> Exercise requirements
Copy out all lines where "scene" appears.

> Collected data

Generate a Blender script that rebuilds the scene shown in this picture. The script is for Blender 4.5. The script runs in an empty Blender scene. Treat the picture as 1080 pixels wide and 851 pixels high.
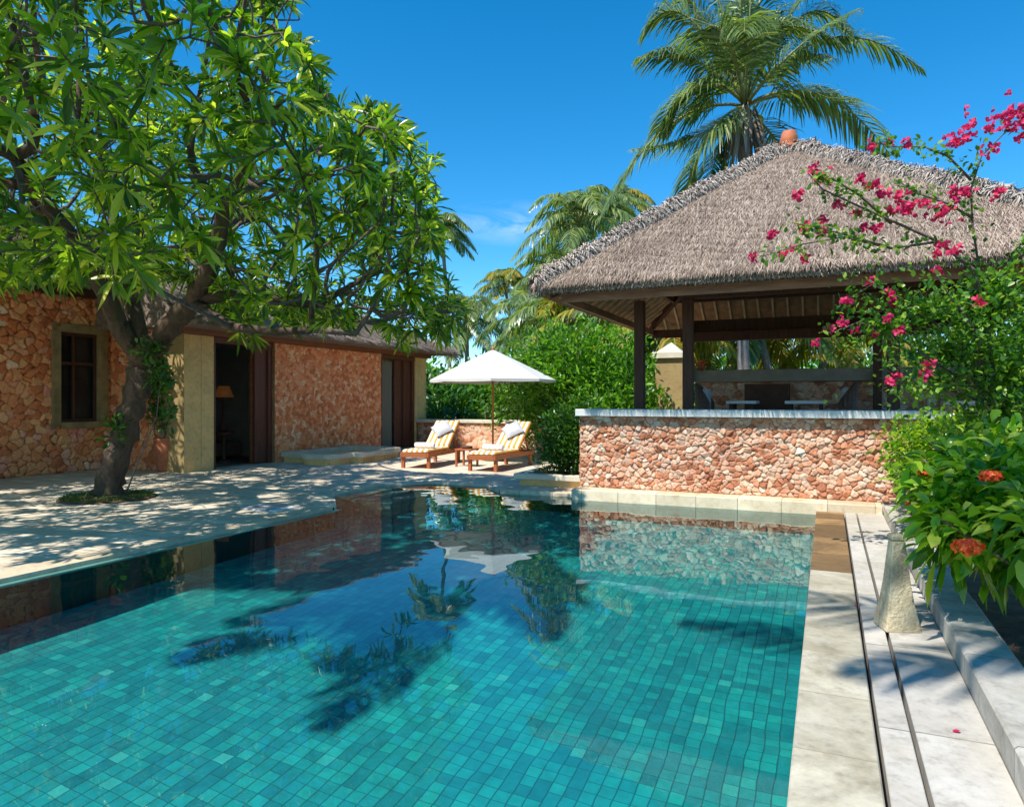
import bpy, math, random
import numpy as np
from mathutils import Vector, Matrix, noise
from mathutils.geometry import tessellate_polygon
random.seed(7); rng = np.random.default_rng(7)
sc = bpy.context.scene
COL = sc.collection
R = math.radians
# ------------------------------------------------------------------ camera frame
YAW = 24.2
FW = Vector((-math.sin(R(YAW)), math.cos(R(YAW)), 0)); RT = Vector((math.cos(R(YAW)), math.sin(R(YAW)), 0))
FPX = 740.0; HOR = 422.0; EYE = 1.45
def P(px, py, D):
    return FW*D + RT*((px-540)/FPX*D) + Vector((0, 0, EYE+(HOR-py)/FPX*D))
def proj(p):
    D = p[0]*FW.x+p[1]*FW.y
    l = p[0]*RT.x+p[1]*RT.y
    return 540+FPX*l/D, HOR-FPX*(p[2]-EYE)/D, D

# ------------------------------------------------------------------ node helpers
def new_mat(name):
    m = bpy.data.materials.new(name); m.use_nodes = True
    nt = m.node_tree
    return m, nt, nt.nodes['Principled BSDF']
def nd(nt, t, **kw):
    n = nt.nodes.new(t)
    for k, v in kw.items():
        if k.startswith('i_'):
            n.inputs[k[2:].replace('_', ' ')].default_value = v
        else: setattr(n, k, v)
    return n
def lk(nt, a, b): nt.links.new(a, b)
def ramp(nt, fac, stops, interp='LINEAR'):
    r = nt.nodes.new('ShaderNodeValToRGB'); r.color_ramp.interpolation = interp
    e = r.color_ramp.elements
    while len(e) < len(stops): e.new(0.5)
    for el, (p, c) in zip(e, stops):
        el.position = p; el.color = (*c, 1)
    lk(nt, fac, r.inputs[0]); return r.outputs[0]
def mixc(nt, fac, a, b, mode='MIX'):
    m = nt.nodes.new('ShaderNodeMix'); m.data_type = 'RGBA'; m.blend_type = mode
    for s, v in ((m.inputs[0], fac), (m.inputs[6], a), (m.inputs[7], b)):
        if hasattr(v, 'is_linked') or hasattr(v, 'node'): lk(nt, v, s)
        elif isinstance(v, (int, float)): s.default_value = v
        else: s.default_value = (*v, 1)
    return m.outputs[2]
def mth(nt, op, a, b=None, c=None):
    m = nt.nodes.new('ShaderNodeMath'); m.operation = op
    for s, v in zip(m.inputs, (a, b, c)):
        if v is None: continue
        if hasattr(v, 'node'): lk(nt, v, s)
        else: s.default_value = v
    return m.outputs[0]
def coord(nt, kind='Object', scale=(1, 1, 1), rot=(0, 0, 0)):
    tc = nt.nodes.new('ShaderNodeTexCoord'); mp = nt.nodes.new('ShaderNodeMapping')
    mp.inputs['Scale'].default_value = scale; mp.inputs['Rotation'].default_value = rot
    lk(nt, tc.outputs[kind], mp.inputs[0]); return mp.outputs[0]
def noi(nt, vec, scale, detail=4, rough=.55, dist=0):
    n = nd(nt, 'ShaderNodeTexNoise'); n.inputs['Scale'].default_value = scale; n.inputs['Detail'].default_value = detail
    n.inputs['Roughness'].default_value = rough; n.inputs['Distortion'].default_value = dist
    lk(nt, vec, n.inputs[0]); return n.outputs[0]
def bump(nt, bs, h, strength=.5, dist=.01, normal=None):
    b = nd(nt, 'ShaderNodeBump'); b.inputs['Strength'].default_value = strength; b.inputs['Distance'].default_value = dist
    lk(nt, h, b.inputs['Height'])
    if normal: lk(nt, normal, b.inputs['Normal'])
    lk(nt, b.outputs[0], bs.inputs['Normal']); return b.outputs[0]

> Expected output
Generate a Blender script that rebuilds the scene shown in this picture. The script is for Blender 4.5. The script runs in an empty Blender scene. Treat the picture as 1080 pixels wide and 851 pixels high.
sc = bpy.context.scene